Doc Bernds FutureLab

Will Quantum Computing accelerate the Quantum Grid?

Last week, IBM and the Fraunhofer-Gesellschaft presented Europe's first quantum computer, "Quantum System One", for whose procurement, further development and research around 40 million euros were provided by the federal government and the state of Baden-Württemberg. German Chancellor Angela Merkel also gave a speech at the opening, saying that for her the quantum computer is a "marvel of technology" and essential if Germany is to become globally competitive in this future technology.

(Foto: © IBM Research)

The ultra-fast quantum technology opens up new avenues and opportunities for major future issues, such as climate change and a climate-neutral power supply. And this is precisely where I see strong potential for our Quantum Grid 4.0: Quantum computing opens up a new dimension for the QG 4.0 in terms of its performance. The central operating principle of QG 4.0 is that the energy packages to be transmitted are derived directly from generation and consumption forecasts - for example, weather forecasts. Quantum computing-based weather forecasts will be characterized by higher accuracy and significantly shorter computation time, allowing them to be repeated in much faster time intervals.

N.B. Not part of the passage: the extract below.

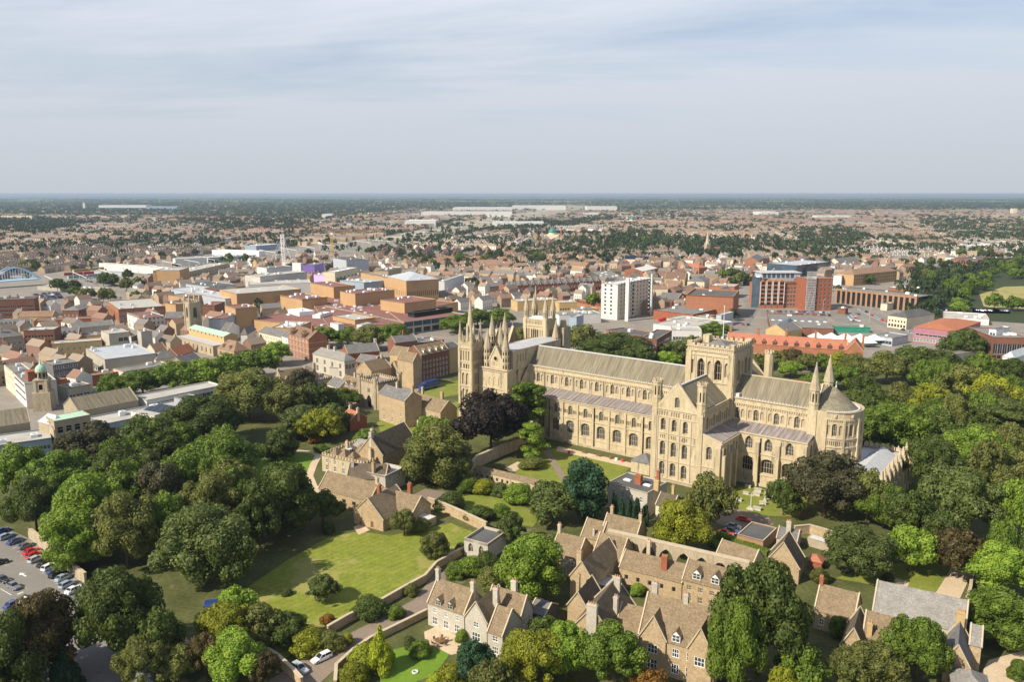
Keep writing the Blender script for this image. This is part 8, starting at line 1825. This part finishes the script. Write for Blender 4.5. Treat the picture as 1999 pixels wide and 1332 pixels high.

Accordingly, quantum computing can bring its power to play, especially in terms of parallelization, in solving the complex optimization task of determining optimal transmission paths for all these packets.

This is particularly noticeable in one aspect: the constantly changing conditions necessitate immediate recalculation of the packet and route determination. These computational processes can then be performed with unprecedented accuracy, adapting the transmission to the changing conditions quasi in real time. Quantum computing is thus ideally suited to fully exploit the dynamics offered by the active principle of QG 4.0 for an effective Future Energy System.

From 2023, companies and research institutions will also be able to use computing units from Quantum System One. For me, quantum computing is a heart affair and I have discussed the potential at several Xyna conferences already - most recently in 2017, when the magic box of quantum physics was one of my main topics. Back then, we already announced that we would keep an eye on the developments, and the launch in Germany brings the possibility of using it well within our reach.